The difficult choice was further complicated when the then-chef refused to do the show and walked off the job. Head-chef-less and all, the twins opened their doors for Ramsay and his camera crew in hopes that they could revitalize the business and keep it afloat.

According to the Thiels, Ramsay entered The Capri with a “less is more” mentality as he dished out various changes that included cutting the menu from 40 pasta dishes to 12 and three red sauces to one, offering only a la carte items instead of large-portioned meals, using all fresh ingredients, removing old acting pictures from the walls and reformatting the dining room to tables and chairs instead of dilapidated wooden booths. The brothers also established that Ramsay, known for his antics of yelling and throwing things around the kitchen on television, is actually supportive and helpful behind the scenes.

After the show aired on May 6, 2011, Jeff and Jim noticed a “big jump” to The Capri that included repeat customers and the presence of families.

“Kids run the family,” Jeff said. “They are often the ones who dictate where the family goes out to eat. If we can spike an interest in kids, we are more likely to get more and more families through the door.”

One such family includes a little girl named Claire, who often tells her mother that she wants to go see “The Chef Twins” at The Capri.

“The change that has occurred here from before and after Kitchen Nightmares is incredible,” Claire’s mother said as Claire attempts to eat a forkful of pasta. “Claire is always so happy to come here and see Jim and Jeff and, as a family, we love it, too.”

While both twins understand the importance of running the business end of The Capri — the “back of the house” as they call it — they are oftentimes found in the “front of the house,” socializing with and serving customers. For Jeff, the main goal is to keep the “mom and pop” feel of a small, Eagle Rock business while offering an enhanced experience for guests.

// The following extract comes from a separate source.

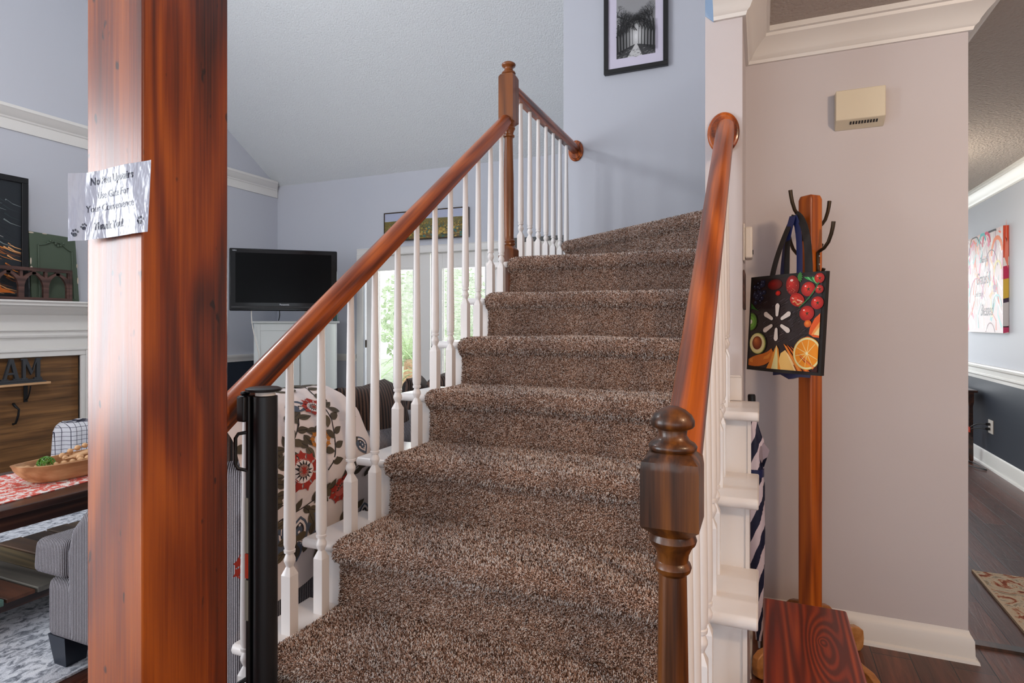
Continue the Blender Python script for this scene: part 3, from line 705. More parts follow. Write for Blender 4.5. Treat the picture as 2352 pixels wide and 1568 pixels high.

“When you come into The Capri, you don’t just buy our food, you buy the entire package,” Jeff said, “And that includes buying into the brand that is me and my brother. We want to have a certain energy and atmosphere in here and the change has been amazing. We still have great service. That has never dimmed. But now, we have a fresher, simpler approach.”

According to the twins, Ramsay was incredibly satisfied on his follow up visit to The Capri last January to see that Jeff and Jim were running an improved operation. They gave much of the credit to current head chef and kitchen manager James Dunn, who was hired between the original show and the revisit. Over the last two years, Dunn has become a staple of The Capri’s staff, with his creative mindset, labeling system and ability to run the entire kitchen and cook simultaneously.

Though new business and an expanded network are always ambitions of The Capri, the brothers have never forgotten about their local flavor, making appearances at nearby sporting events and offering discounts to students and members of various organizations. “I’ll pay the tax on this one, so your total is 28 dollars,” Jeff said to a customer who works at a local burger joint called The Bucket.

They are also in the process of luring in old customers lost to the consolidated menu. The improvements include the addition of more specials that will resurrect dishes such as ravioli while allowing them to keep Ramsay’s mantra of simplification and a fresh, reasonable stock.

The main tune sung by the Thiel twins is still one of always moving onto bigger and better things and leaving the past behind them. The brothers just returned from a pizza expo in Las Vegas, where they learned everything from recipe ideas and newfangled ways of personnel management.

“In this business, you can’t let things go flat or stagnant,” Jim said. “You have to keep forward, consistent and in better running order. Someday, we hope to open another [restaurant]. But for now, that’s a long way away.”